• _What the task requires_: Retype, word for word, the lines between the ones holding "Recreate this scene" and "from mathutils import Matrix, Vector", inclusive; pictures stay out of the copy.

• _Listed records_:
— START —
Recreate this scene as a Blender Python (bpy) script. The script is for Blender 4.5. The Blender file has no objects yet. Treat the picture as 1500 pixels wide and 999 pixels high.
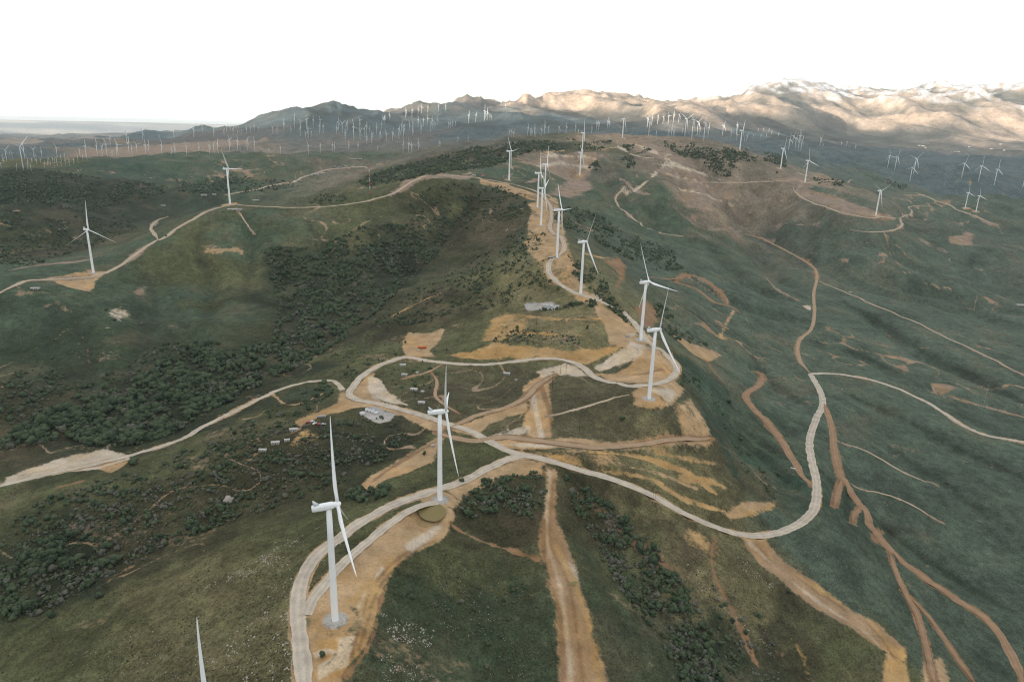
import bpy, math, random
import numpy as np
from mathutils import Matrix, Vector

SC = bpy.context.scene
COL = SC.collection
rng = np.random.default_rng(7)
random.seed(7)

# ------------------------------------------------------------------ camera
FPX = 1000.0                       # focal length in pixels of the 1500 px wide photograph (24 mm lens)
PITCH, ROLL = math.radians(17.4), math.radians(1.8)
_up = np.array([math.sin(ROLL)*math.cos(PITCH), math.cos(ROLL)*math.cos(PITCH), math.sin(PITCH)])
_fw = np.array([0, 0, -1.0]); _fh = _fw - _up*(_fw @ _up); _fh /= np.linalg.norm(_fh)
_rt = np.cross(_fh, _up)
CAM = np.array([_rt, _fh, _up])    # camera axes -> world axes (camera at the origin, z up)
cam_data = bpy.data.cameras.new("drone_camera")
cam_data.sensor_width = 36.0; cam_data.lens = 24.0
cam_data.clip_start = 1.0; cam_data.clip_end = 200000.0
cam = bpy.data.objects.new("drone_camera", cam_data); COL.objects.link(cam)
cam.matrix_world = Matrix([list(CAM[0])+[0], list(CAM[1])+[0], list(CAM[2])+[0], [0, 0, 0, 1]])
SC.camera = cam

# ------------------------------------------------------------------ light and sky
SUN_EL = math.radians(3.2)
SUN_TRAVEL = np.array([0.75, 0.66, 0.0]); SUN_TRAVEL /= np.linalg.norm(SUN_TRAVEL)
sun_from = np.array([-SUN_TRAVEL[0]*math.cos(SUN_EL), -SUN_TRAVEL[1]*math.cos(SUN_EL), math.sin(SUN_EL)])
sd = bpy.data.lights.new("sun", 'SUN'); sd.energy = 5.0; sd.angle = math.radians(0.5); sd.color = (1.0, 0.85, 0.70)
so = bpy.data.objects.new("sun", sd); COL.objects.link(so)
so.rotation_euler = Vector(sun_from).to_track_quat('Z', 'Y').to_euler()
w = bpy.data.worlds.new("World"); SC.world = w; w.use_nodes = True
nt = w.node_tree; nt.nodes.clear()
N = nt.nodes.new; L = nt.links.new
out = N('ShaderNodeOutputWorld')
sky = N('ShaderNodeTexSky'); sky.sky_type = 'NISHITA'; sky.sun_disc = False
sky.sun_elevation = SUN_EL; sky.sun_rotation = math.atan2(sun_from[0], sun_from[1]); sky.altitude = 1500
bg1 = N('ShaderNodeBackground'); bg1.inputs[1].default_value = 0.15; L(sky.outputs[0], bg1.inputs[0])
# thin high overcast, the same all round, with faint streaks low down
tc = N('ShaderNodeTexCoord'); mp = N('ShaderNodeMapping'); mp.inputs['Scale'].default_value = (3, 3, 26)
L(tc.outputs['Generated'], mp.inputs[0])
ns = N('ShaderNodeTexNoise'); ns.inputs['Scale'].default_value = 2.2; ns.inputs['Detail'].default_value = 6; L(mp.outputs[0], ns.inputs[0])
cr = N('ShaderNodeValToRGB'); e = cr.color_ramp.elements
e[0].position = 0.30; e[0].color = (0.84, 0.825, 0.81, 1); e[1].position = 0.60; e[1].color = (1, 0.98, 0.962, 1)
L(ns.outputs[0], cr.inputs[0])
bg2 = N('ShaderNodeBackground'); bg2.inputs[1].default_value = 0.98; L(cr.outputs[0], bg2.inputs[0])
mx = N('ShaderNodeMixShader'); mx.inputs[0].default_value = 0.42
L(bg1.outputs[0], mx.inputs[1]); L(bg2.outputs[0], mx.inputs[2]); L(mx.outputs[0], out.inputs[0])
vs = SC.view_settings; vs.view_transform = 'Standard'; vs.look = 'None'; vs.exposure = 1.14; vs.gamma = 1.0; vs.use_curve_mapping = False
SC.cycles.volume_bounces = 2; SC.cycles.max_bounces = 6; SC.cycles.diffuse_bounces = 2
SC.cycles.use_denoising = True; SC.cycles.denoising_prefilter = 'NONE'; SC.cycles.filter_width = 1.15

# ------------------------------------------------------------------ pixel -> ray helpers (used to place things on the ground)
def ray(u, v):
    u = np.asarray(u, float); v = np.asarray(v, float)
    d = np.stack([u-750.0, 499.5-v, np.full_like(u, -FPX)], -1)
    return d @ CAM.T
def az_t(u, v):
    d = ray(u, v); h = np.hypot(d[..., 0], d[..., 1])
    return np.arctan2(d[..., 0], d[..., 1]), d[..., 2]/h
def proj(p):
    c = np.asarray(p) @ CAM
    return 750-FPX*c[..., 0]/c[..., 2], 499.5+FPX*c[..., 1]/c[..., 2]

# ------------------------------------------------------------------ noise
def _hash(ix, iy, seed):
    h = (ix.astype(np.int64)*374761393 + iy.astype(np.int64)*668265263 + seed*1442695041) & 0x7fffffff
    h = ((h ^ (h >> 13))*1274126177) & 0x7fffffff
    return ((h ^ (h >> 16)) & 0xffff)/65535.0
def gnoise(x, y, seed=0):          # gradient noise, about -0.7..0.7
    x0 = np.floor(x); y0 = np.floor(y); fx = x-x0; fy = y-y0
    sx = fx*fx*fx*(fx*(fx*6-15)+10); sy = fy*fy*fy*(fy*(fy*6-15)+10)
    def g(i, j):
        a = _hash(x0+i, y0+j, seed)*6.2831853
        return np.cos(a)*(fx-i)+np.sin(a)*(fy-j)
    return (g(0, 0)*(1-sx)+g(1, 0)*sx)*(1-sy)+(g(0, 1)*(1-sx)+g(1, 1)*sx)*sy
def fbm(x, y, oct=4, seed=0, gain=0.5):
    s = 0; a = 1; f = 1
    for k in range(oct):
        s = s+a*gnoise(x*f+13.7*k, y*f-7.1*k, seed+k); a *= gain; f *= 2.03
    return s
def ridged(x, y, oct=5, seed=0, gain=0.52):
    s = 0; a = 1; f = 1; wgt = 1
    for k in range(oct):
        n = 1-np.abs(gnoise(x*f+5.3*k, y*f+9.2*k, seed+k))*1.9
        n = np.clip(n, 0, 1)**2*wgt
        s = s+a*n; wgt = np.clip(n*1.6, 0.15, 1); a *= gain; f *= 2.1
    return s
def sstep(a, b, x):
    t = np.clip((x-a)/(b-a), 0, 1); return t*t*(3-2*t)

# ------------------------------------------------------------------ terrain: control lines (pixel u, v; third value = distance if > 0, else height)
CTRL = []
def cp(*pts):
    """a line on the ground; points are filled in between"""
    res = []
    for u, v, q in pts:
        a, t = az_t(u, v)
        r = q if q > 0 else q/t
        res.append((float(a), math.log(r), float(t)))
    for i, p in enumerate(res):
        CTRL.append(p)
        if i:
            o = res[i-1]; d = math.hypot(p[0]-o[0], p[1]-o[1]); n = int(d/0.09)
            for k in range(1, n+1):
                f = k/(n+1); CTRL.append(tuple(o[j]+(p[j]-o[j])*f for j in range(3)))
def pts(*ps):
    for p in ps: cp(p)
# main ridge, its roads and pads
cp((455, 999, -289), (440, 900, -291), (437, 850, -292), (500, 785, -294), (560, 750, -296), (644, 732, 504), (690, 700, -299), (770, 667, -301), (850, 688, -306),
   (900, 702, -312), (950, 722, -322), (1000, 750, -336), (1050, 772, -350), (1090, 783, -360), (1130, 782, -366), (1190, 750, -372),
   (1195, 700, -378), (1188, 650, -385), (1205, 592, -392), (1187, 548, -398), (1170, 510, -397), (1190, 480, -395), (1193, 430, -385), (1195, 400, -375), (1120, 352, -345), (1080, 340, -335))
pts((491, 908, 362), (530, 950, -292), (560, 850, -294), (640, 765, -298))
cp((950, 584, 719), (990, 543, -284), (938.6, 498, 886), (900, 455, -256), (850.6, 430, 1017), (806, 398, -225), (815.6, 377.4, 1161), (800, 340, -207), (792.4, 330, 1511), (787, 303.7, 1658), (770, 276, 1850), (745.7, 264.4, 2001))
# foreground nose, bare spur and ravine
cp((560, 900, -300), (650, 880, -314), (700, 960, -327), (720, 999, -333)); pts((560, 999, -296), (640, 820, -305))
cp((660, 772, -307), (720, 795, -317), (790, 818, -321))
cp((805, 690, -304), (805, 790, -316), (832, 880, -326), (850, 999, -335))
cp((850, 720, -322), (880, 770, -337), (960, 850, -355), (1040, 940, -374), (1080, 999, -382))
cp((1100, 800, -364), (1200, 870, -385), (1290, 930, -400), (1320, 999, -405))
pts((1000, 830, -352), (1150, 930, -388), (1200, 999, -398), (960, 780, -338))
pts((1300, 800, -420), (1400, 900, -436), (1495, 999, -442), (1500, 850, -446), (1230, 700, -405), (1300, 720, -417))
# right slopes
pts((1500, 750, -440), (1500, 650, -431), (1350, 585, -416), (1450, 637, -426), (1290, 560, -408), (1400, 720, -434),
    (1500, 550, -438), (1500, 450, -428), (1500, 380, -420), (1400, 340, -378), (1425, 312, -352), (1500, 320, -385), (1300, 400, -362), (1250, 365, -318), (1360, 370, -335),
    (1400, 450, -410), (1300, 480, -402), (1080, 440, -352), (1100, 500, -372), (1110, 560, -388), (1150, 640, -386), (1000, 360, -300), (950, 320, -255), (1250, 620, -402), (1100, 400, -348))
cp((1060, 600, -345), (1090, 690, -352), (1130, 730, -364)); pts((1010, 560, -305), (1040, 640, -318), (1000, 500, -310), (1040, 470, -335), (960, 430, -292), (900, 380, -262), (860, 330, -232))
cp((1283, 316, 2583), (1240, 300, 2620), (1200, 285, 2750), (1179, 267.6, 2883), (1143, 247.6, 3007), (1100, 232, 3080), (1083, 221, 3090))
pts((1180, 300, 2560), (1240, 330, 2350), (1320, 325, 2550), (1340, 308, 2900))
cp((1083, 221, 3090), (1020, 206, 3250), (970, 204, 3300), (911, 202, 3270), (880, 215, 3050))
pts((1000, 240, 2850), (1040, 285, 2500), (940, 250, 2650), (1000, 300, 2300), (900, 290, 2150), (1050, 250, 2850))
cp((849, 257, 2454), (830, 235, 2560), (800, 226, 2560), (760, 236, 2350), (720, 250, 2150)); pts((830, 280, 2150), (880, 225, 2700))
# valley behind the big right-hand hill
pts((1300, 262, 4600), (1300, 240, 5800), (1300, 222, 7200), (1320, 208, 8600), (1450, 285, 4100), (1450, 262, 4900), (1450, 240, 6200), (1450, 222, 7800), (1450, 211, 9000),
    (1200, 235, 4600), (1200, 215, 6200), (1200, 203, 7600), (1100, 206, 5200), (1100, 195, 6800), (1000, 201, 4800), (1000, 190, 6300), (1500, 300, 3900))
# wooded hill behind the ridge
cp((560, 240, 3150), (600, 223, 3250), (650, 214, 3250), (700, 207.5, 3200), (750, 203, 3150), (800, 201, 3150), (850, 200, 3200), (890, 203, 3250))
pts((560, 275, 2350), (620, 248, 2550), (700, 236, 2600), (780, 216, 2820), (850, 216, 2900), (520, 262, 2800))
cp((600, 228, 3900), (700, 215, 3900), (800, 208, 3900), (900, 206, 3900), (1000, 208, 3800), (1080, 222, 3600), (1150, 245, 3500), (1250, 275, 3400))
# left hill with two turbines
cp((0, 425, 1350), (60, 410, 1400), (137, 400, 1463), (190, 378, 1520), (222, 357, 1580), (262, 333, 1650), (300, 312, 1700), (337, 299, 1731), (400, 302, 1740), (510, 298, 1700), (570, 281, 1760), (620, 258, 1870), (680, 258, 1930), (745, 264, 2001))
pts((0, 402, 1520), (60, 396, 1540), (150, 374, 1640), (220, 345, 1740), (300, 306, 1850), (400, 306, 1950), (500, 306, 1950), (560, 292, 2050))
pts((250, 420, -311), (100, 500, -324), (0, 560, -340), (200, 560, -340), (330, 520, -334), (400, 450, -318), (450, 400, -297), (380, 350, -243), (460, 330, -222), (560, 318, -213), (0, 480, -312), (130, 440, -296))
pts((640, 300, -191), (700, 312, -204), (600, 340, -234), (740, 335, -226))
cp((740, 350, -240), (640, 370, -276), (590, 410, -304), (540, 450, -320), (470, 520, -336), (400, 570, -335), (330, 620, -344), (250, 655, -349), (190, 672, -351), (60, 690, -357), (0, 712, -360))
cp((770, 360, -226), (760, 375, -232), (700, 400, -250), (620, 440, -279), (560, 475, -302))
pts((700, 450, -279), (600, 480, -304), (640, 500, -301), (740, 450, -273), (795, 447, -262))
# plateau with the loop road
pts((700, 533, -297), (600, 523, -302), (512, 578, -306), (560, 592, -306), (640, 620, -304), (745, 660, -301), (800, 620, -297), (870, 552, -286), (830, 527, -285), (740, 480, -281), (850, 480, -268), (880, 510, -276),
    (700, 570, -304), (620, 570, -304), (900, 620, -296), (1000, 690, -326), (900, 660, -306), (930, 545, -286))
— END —
— START —
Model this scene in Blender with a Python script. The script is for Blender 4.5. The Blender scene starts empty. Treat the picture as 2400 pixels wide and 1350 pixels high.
— END —
• _Correct output_:
Recreate this scene as a Blender Python (bpy) script. The script is for Blender 4.5. The Blender file has no objects yet. Treat the picture as 1500 pixels wide and 999 pixels high.
import bpy, math, random
import numpy as np
from mathutils import Matrix, Vector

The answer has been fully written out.